__Exercise prompt__:
Give back the full listing, character for character, with no pictures.

__Records to use__:
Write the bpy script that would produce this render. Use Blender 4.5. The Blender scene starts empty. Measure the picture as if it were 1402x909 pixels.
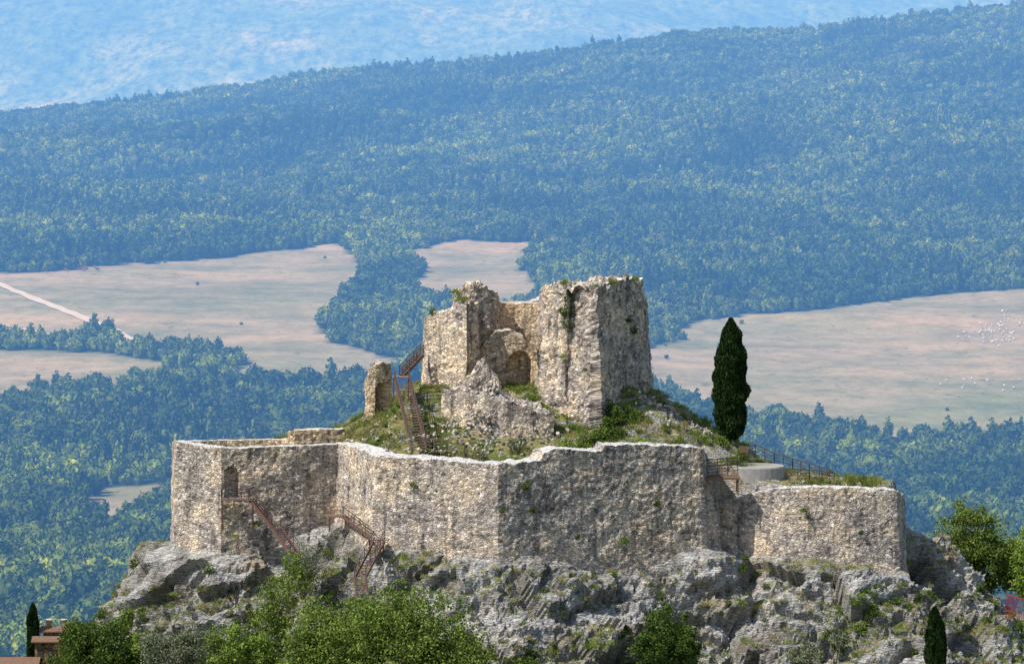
import bpy, math, random
import numpy as np
from mathutils import Vector, Matrix, noise
random.seed(7); rng=np.random.default_rng(7)
sc=bpy.context.scene
F=5340.0; PITCH=math.radians(5); CAM=Vector((0,-400,40)); CX,CY=701.0,454.5
cp,sp=math.cos(PITCH),math.sin(PITCH)
def P(px,py,y):
    r=Vector(((px-CX)/F, cp+sp*(CY-py)/F, -sp+cp*(CY-py)/F))
    return CAM+r*((y+400)/r.y)
def proj(x,y,z):
    dy=y+400; dz=z-40
    dep=dy*cp-dz*sp; up=dy*sp+dz*cp
    return CX+F*x/dep, CY-F*up/dep
# ---------------- helpers
def link(o):
    sc.collection.objects.link(o); return o
def mesh_obj(name,verts,faces,mats,uvs=None,matidx=None,smooth=False,parent=None,do_link=True):
    me=bpy.data.meshes.new(name)
    if isinstance(verts,np.ndarray): verts=verts.tolist()
    if isinstance(faces,np.ndarray): faces=faces.tolist()
    me.from_pydata(verts,[],faces)
    for m in mats: me.materials.append(m)
    if matidx is not None: me.polygons.foreach_set('material_index',np.array(matidx,dtype=np.int32))
    if smooth: me.polygons.foreach_set('use_smooth',np.ones(len(me.polygons),dtype=bool))
    if uvs is not None:
        l=me.uv_layers.new(name='UVMap'); vi=np.empty(len(me.loops),dtype=np.int32); me.loops.foreach_get('vertex_index',vi)
        l.data.foreach_set('uv',np.array(uvs,dtype=np.float32)[vi].ravel())
    me.update()
    o=bpy.data.objects.new(name,me)
    if do_link: link(o)
    if parent: o.parent=parent
    return o
def empty(name,loc=(0,0,0)):
    e=bpy.data.objects.new(name,None); link(e); return e
class MB:
    def __init__(s): s.v=[]; s.f=[]; s.m=[]
    def beam(s,a,b,w,h,mi=0,up=Vector((0,0,1))):
        a=Vector(a);b=Vector(b); t=(b-a).normalized()
        if abs(t.dot(up))>.98: up=Vector((0,1,0))
        r=t.cross(up).normalized()*w/2; u=r.cross(t).normalized()*h/2
        i=len(s.v)
        for p in (a,b):
            for q in (-r-u,r-u,r+u,-r+u): s.v.append(p+q)
        for f in ((0,1,2,3),(7,6,5,4),(4,5,1,0),(5,6,2,1),(6,7,3,2),(7,4,0,3)):
            s.f.append(tuple(i+k for k in f)); s.m.append(mi)
    def tube(s,a,b,r0,r1,n=7,mi=0):
        a=Vector(a);b=Vector(b); t=(b-a).normalized(); up=Vector((0,0,1)) if abs(t.z)<.95 else Vector((1,0,0))
        x=t.cross(up).normalized(); y=x.cross(t); i=len(s.v)
        for p,r in ((a,r0),(b,r1)):
            for k in range(n):
                an=6.2832*k/n; s.v.append(p+x*math.cos(an)*r+y*math.sin(an)*r)
        for k in range(n):
            s.f.append((i+k,i+(k+1)%n,i+n+(k+1)%n,i+n+k)); s.m.append(mi)
        s.f.append(tuple(i+n+k for k in range(n))); s.m.append(mi)
    def blob(s,c,rad,mi=0,sub=8,seed=0,amp=.15):
        i=len(s.v); n=sub; m=sub//2+1; c=Vector(c)
        for j in range(m+1):
            th=math.pi*j/m
            for k in range(n):
                ph=6.2832*k/n; d=Vector((math.sin(th)*math.cos(ph),math.sin(th)*math.sin(ph),math.cos(th)))
                q=1+amp*noise.noise(d*2+Vector((seed,seed*1.7,0)))
                s.v.append(c+Vector((d.x*rad[0]*q,d.y*rad[1]*q,d.z*rad[2]*q)))
        for j in range(m):
            for k in range(n):
                s.f.append((i+j*n+k,i+(j+1)*n+k,i+(j+1)*n+(k+1)%n,i+j*n+(k+1)%n)); s.m.append(mi)
    def obj(s,name,mats,parent=None,smooth=False):
        return mesh_obj(name,[tuple(v) for v in s.v],s.f,mats,matidx=s.m,parent=parent,smooth=smooth)
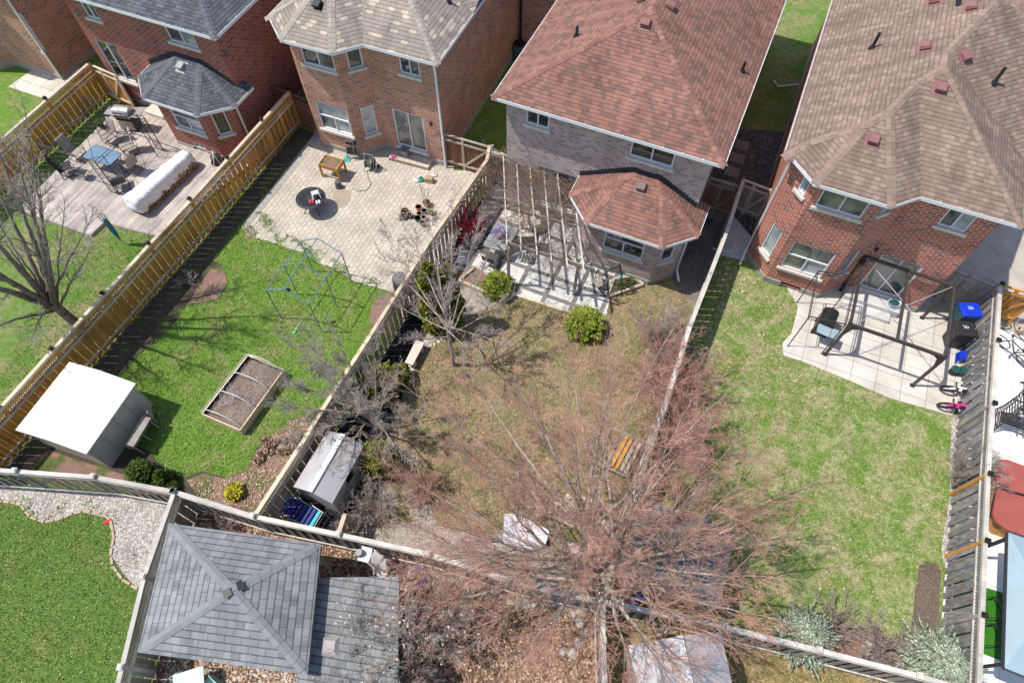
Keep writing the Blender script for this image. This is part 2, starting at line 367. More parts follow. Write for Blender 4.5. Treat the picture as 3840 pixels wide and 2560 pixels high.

__Output for this exercise__:
Write the bpy script that would produce this render. Use Blender 4.5. The Blender scene starts empty. Measure the picture as if it were 1402x909 pixels.
import bpy, math, random
import numpy as np
from mathutils import Vector, Matrix, noise
random.seed(7); rng=np.random.default_rng(7)
sc=bpy.context.scene
F=5340.0; PITCH=math.radians(5); CAM=Vector((0,-400,40)); CX,CY=701.0,454.5
cp,sp=math.cos(PITCH),math.sin(PITCH)
def P(px,py,y):
    r=Vector(((px-CX)/F, cp+sp*(CY-py)/F, -sp+cp*(CY-py)/F))
    return CAM+r*((y+400)/r.y)
def proj(x,y,z):
    dy=y+400; dz=z-40
    dep=dy*cp-dz*sp; up=dy*sp+dz*cp
    return CX+F*x/dep, CY-F*up/dep
# ---------------- helpers
def link(o):
    sc.collection.objects.link(o); return o
def mesh_obj(name,verts,faces,mats,uvs=None,matidx=None,smooth=False,parent=None,do_link=True):
    me=bpy.data.meshes.new(name)
    if isinstance(verts,np.ndarray): verts=verts.tolist()
    if isinstance(faces,np.ndarray): faces=faces.tolist()
    me.from_pydata(verts,[],faces)
    for m in mats: me.materials.append(m)
    if matidx is not None: me.polygons.foreach_set('material_index',np.array(matidx,dtype=np.int32))
    if smooth: me.polygons.foreach_set('use_smooth',np.ones(len(me.polygons),dtype=bool))
    if uvs is not None:
        l=me.uv_layers.new(name='UVMap'); vi=np.empty(len(me.loops),dtype=np.int32); me.loops.foreach_get('vertex_index',vi)
        l.data.foreach_set('uv',np.array(uvs,dtype=np.float32)[vi].ravel())
    me.update()
    o=bpy.data.objects.new(name,me)
    if do_link: link(o)
    if parent: o.parent=parent
    return o
def empty(name,loc=(0,0,0)):
    e=bpy.data.objects.new(name,None); link(e); return e
class MB:
    def __init__(s): s.v=[]; s.f=[]; s.m=[]
    def beam(s,a,b,w,h,mi=0,up=Vector((0,0,1))):
        a=Vector(a);b=Vector(b); t=(b-a).normalized()
        if abs(t.dot(up))>.98: up=Vector((0,1,0))
        r=t.cross(up).normalized()*w/2; u=r.cross(t).normalized()*h/2
        i=len(s.v)
        for p in (a,b):
            for q in (-r-u,r-u,r+u,-r+u): s.v.append(p+q)
        for f in ((0,1,2,3),(7,6,5,4),(4,5,1,0),(5,6,2,1),(6,7,3,2),(7,4,0,3)):
            s.f.append(tuple(i+k for k in f)); s.m.append(mi)
    def tube(s,a,b,r0,r1,n=7,mi=0):
        a=Vector(a);b=Vector(b); t=(b-a).normalized(); up=Vector((0,0,1)) if abs(t.z)<.95 else Vector((1,0,0))
        x=t.cross(up).normalized(); y=x.cross(t); i=len(s.v)
        for p,r in ((a,r0),(b,r1)):
            for k in range(n):
                an=6.2832*k/n; s.v.append(p+x*math.cos(an)*r+y*math.sin(an)*r)
        for k in range(n):
            s.f.append((i+k,i+(k+1)%n,i+n+(k+1)%n,i+n+k)); s.m.append(mi)
        s.f.append(tuple(i+n+k for k in range(n))); s.m.append(mi)
    def blob(s,c,rad,mi=0,sub=8,seed=0,amp=.15):
        i=len(s.v); n=sub; m=sub//2+1; c=Vector(c)
        for j in range(m+1):
            th=math.pi*j/m
            for k in range(n):
                ph=6.2832*k/n; d=Vector((math.sin(th)*math.cos(ph),math.sin(th)*math.sin(ph),math.cos(th)))
                q=1+amp*noise.noise(d*2+Vector((seed,seed*1.7,0)))
                s.v.append(c+Vector((d.x*rad[0]*q,d.y*rad[1]*q,d.z*rad[2]*q)))
        for j in range(m):
            for k in range(n):
                s.f.append((i+j*n+k,i+(j+1)*n+k,i+(j+1)*n+(k+1)%n,i+j*n+(k+1)%n)); s.m.append(mi)
    def obj(s,name,mats,parent=None,smooth=False):
        return mesh_obj(name,[tuple(v) for v in s.v],s.f,mats,matidx=s.m,parent=parent,smooth=smooth)
Keep writing the Blender script for this image. This is part 2, starting at line 367. More parts follow. Write for Blender 4.5. Treat the picture as 3840 pixels wide and 2560 pixels high.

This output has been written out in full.